[AR] Re: Flight Controller Features

  • From: qbert@xxxxxxxxxxxxxxx
  • To: arocket@xxxxxxxxxxxxx
  • Date: Mon, 11 Jan 2016 00:34:55 -0700

Do the math, your going to need a little bit more than venting a tank unless you going pretty slow. However, venting to an airbag type of system could work.

Robert

At 10:25 PM 1/10/2016, you wrote:

All of these seem to be a problem. Venting through the tanking system out the main nozzle is likely to have low flow, energy losses through all the valves, and the unfortunate consequence of dumping an enormous amount of fuel and oxidizer into a possibly still warm combustion chamber. In addition, there are stability issues in that all the gas will be coming out the bottom, making any tilt likely worse.

Venting out the top has the advantages that only the inert pressurization gas is vented, it can be vented at quite a high mass flow rate, the force is applied above the CG, and is relatively easy to steer. (Four vent ports around the upper airframe, 90 degrees apart from each other. Two fixed to the expected flow rate, and the other two across from them throttleable).

Further advantages are that no hot or chemically interesting propellants need to be handled.

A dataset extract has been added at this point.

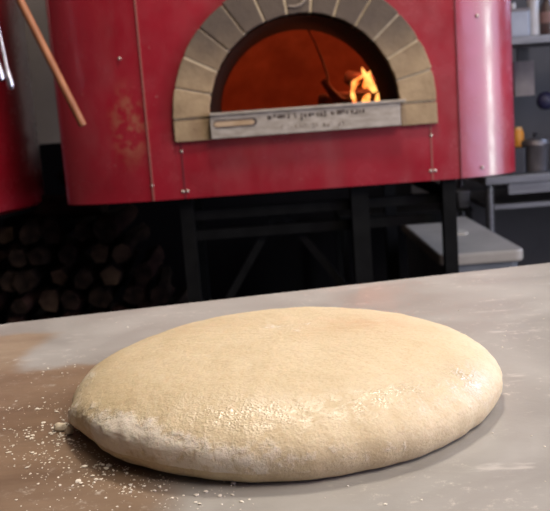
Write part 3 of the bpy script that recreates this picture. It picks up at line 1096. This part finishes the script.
# ------------------------------------------------------------------ steel bench and shelf at the right
bench = thing('steel_bench', (1.4, 4.0, 0), 'stainless steel bench behind the right side of the red oven', 'bench')
bm = B(); box(bm, .90, 2.3, 3.75, 4.4, .735, .770); link('bench_top', bm, M_inox, bench, bevel=.004)
bm = B(); box(bm, 1.00, 2.28, 3.765, 3.785, .690, .735); link('front_apron', bm, M_inox, bench)
bm = B(); box(bm, .92, 2.28, 3.80, 4.38, .625, .645); link('lower_shelf', bm, M_inox, bench)
for (x, y) in ((.928, 3.80), (2.25, 3.80), (.928, 4.36), (2.25, 4.36)):
    bm = B(); tube(bm, [(x, y, 0), (x, y, .74)], .018, 14); link('leg', bm, M_inox, bench, True)
for x in (1.45, 2.2):
    bm = B(); tube(bm, [(x, 3.86, .77), (x, 3.86, 1.31)], .014, 12); link('shelf_post', bm, M_inox, bench, True)
    bm = B(); tube(bm, [(x, 4.08, .77), (x, 4.08, 1.31)], .014, 12); link('shelf_post', bm, M_inox, bench, True)
bm = B(); box(bm, .95, 2.3, 3.75, 4.15, 1.302, 1.335); link('over_shelf', bm, M_inox, bench, bevel=.003)

bm = B(); prism(bm, rrect(1.075, 3.85, .042, .05, .008), 1.335, 1.437)
tn = thing('food_tin', (1.075, 3.85, 1.335), 'blue-grey square tin on the upper steel shelf, nearest the oven', 'tin')
link('tin_body', bm, M_canister, tn)
bm = B(); prism(bm, rrect(1.075, 3.85, .044, .052, .008), 1.437, 1.449); link('lid', bm, M_pot, tn, bevel=.002)
bm = B(); tube(bm, [(1.062, 3.85, 1.449), (1.062, 3.85, 1.475)], .012, 12); link('lid_knob', bm, M_white, tn, True)
bm = B(); lathe(bm, 1.146, 3.85, [(0, 1.335), (.024, 1.335), (.025, 1.345), (.023, 1.46), (.026, 1.52), (0, 1.52)], 24)
tag(link('white_jar', bm, M_white, None, True), 'tall white cylindrical jar between the tin and the brown bottle', 'jar')
bt = thing('brown_bottle', (1.205, 3.85, 1.335), 'dark brown bottle at the right edge on the upper shelf', 'bottle')
bm = B(); lathe(bm, 1.205, 3.85, [(0, 1.335), (.030, 1.335), (.032, 1.345), (.032, 1.44), (.014, 1.48), (.013, 1.53), (0, 1.53)], 24); link('bottle_body', bm, M_brownp, bt, True)
bm = B(); lathe(bm, 1.205, 3.85, [(.0335, 1.385), (.0335, 1.43)], 24); link('bottle_label', bm, mottled('brown_label', (.25, .14, .12), (.32, .2, .17), 20, .7), bt, True)

# card box, bottle and pots under the shelf
bm = B(); box(bm, 1.13, 1.219, 4.10, 4.14, 1.090, 1.243)
cd = tag(link('card_notice', bm, M_paper), 'pale rectangular box hung under the upper steel shelf', 'box')
cd.location = (0, 0, 0)
bm = B(); box(bm, 1.15, 1.20, 4.11, 4.135, 1.243, 1.302); link('hanger', bm, M_blackpl, cd)
bm = B()
bmesh.ops.create_uvsphere(bm, u_segments=20, v_segments=12, radius=.03)
for v in bm.verts: v.co = Vector((v.co.x * 1.3 + 1.205, v.co.y + 3.9, v.co.z * 1.3 + 1.065))
lp = tag(link('ladle', bm, M_navy, None, True), 'dark blue rounded utensil hanging under the upper shelf at the right edge', 'utensil')
bm = B(); tube(bm, [(1.235, 3.9, 1.085), (1.245, 3.92, 1.2), (1.245, 3.92, 1.302)], .006, 8); link('handle', bm, M_blackpl, lp, True)

bt = thing('orange_bottle', (1.075, 4.0, .77), 'bottle with a bright orange label on the bench, behind the black box', 'bottle')
BX, BY = 1.112, 4.0
bm = B(); lathe(bm, BX, BY, [(0, .77), (.022, .77), (.024, .78), (.024, .86)], 24); link('bottle_body', bm, M_blackpl, bt, True)
bm = B(); lathe(bm, BX, BY, [(.024, .86), (.024, .932), (.018, .945)], 24); link('bottle_label', bm, M_orange, bt, True)
bm = B(); lathe(bm, BX, BY, [(.018, .943), (.016, .957), (0, .958)], 24); link('bottle_cap', bm, M_yellow, bt, True)

bm = B(); prism(bm, rrect(1.055, 3.86, .036, .05, .01), .77, .878)
tag(link('black_box', bm, M_blackpl, None, bevel=.003), 'small black plastic box on the bench beside the lidded pot', 'box')
pot = thing('cooking_pot', (1.145, 3.86, .77), 'dull grey lidded pot on the steel bench at the right edge', 'pot')
bm = B(); lathe(bm, 1.148, 3.87, [(0, .77), (.048, .77), (.054, .78), (.055, .878), (.058, .882)], 32); link('pot_body', bm, M_pot, pot, True)
bm = B(); lathe(bm, 1.148, 3.87, [(.060, .882), (.060, .892), (.052, .905), (.02, .913), (0, .914)], 32); link('lid', bm, M_pot, pot, True)
bm = B(); lathe(bm, 1.148, 3.87, [(.008, .912), (.008, .925), (.014, .93), (0, .934)], 16); link('lid_knob', bm, M_blackpl, pot, True)

# two steel food pans on a dark low rack further back
rk = thing('low_rack', (.75, 4.15, 0), 'dark low rack against the back wall, seen below the red oven', 'rack')
bm = B(); box(bm, .30, .895, 3.98, 4.4, .60, .617); link('shelf', bm, M_blackpaint, rk)
for (x, y) in ((.32, 4.0), (.88, 4.0), (.32, 4.38), (.88, 4.38)):
    bm = B(); box(bm, x - .012, x + .012, y - .012, y + .012, 0, .60); link('leg', bm, M_blackpaint, rk)


def pan(x, lab):
    t = thing('food_pan', (x, 4.06, .617), lab, 'pan', 'steel food pans on the low rack')
    bm = B()
    q0 = [bm.verts.new((a, c, .617)) for a, c in rrect(x, 4.06, .025, .05, .008)]
    q1 = [bm.verts.new((a, c, .685)) for a, c in rrect(x, 4.06, .031, .06, .01)]
    bm.faces.new(q0[::-1])
    for i in range(len(q0)):
        j = (i + 1) % len(q0); bm.faces.new((q0[i], q0[j], q1[j], q1[i]))
    link('pan_body', bm, M_inox, t)
    bm = B(); prism(bm, rrect(x, 4.06, .034, .063, .011), .685, .691); link('rim', bm, M_inox, t)


pan(.790, 'small steel food pan farther left on the low rack, below the red oven')
pan(.862, 'small steel food pan farther right on the low rack, beside the bench leg')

The final advantage is that it doesn’t even require a working liquid biprop for testing. Such a system could be tested by putting an N2 tank as payload on a large high power model rocket. Initial testing could be done simply by throwing it out of a Cessna at an appropriate altitude (requiring no FAA airspace waiver, rocket launches, etc)

On Jan 10, 2016, at 8:44 PM, Troy Prideaux <<mailto:GEORDI@xxxxxxxxxxxxxxxx>GEORDI@xxxxxxxxxxxxxxxx> wrote:

The flow rate is likely to be too low if you’re relying on your propellant feed injectors only for the transfer. Remember the Isp difference between the cold pressurant gas and hot combustion gasses is essentially the coefficient of “increase in gas volume” you get from burning the propellant. Gasses do tend to travel better than liquids through plumbing and orifices, but I’d be surprised if that differential can be made up.

Troy

From: <mailto:arocket-bounce@xxxxxxxxxxxxx>arocket-bounce@xxxxxxxxxxxxx [<mailto:arocket-bounce@xxxxxxxxxxxxx>mailto:arocket-bounce@xxxxxxxxxxxxx] On Behalf Of Edward Cree
Sent: Monday, 11 January 2016 1:44 PM
To: <mailto:arocket@xxxxxxxxxxxxx>arocket@xxxxxxxxxxxxx
Subject: [AR] Re: Flight Controller Features

Why bother with extra downward-facing ports? Could you not just exhaust your pressurant through the main engine nozzle? Or would the flow rate be insufficient to choke, leading to poor thrust?

Also, could this be tried with self-pressurising propellants, or would the resulting cloud of mixed fuel and oxidiser gas be too likely to deflagrate?